* Set task
Pictures stay out. Extract the lines below from the first one through the line with "S.camera = cam", both included.

* Collected data
────────

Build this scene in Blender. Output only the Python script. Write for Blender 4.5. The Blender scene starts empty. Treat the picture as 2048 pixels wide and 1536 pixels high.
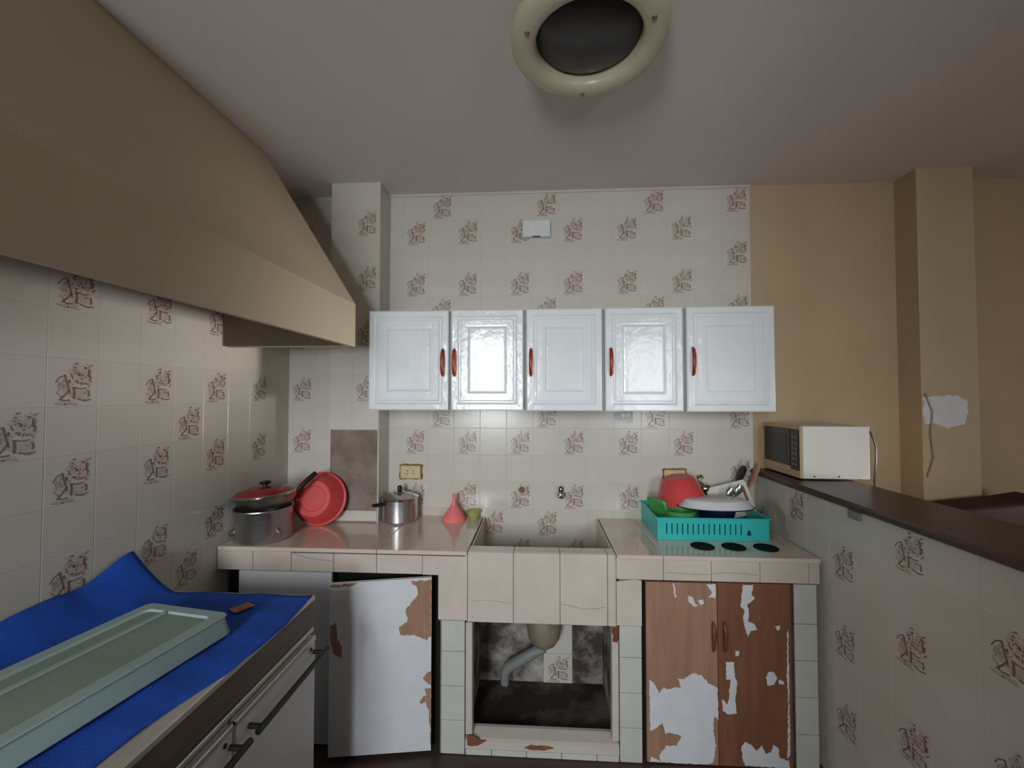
import bpy, math, random
from mathutils import Vector, Matrix
S = bpy.context.scene
COL = S.collection
random.seed(7)
PI = math.pi

# ------------------------------------------------------------ camera
EYE = 1.55
F_PX = 860.0
yaw, pitch = math.atan(51 / F_PX), math.atan(23 / F_PX)
cam_d = bpy.data.cameras.new('camera')
cam_d.sensor_fit = 'HORIZONTAL'; cam_d.sensor_width = 36.0
cam_d.lens = F_PX / 2048 * 36.0
cam_d.clip_start = 0.02
cam = bpy.data.objects.new('camera', cam_d); COL.objects.link(cam)
cam.location = (0, 0, EYE)
cam.rotation_euler = (PI / 2 + pitch, 0, yaw)
S.camera = cam

# ------------------------------------------------------------ world, daylight through the windows, exposure
W = bpy.data.worlds.new('world'); S.world = W; W.use_nodes = True
bg = W.node_tree.nodes['Background']
bg.inputs[0].default_value = (0.75, 0.86, 1.0, 1); bg.inputs[1].default_value = 0.2
YW = -2.6                                   # wall behind the camera holding the windows
WIN = [(-1.15, -0.42, 1.05, 2.62), (1.38, 2.10, 1.05, 2.62)]
XE = 3.0                                    # end wall of the next room, with a low window
SIDE = (1.65, 2.15, 0.78, 1.24)
def area(name, loc, sx, sy, power, col, rot):
    l = bpy.data.lights.new(name, 'AREA'); l.shape = 'RECTANGLE'; l.size = sx; l.size_y = sy
    l.energy = power; l.color = col
    o = bpy.data.objects.new(name, l); COL.objects.link(o); o.location = loc; o.rotation_euler = rot
    return o
for i, (a, b, c, d) in enumerate(WIN):
    area('window_daylight', ((a + b) / 2, YW - 0.03, (c + d) / 2), (b - a) - .06, (d - c) - .06, (82, 31)[i], (0.92, 0.97, 1.0), (PI / 2, 0, 0)).data.spread = math.radians(150)
sl = area('window_daylight', (XE + .02, (SIDE[0] + SIDE[1]) / 2, (SIDE[2] + SIDE[3]) / 2), SIDE[3] - SIDE[2] - .06, SIDE[1] - SIDE[0] - .06, 2.1, (1.0, .93, .90), (0, PI / 2 + math.radians(9), 0))
sl.data.spread = math.radians(27)
S.view_settings.view_transform = 'Standard'; S.view_settings.look = 'None'
S.view_settings.exposure = 0.0; S.view_settings.gamma = 1.0; S.view_settings.use_curve_mapping = False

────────

* Worked answer
Build this scene in Blender. Output only the Python script. Write for Blender 4.5. The Blender scene starts empty. Treat the picture as 2048 pixels wide and 1536 pixels high.
import bpy, math, random
from mathutils import Vector, Matrix
S = bpy.context.scene
COL = S.collection
random.seed(7)
PI = math.pi

# ------------------------------------------------------------ camera
EYE = 1.55
F_PX = 860.0
yaw, pitch = math.atan(51 / F_PX), math.atan(23 / F_PX)
cam_d = bpy.data.cameras.new('camera')
cam_d.sensor_fit = 'HORIZONTAL'; cam_d.sensor_width = 36.0
cam_d.lens = F_PX / 2048 * 36.0
cam_d.clip_start = 0.02
cam = bpy.data.objects.new('camera', cam_d); COL.objects.link(cam)
cam.location = (0, 0, EYE)
cam.rotation_euler = (PI / 2 + pitch, 0, yaw)
S.camera = cam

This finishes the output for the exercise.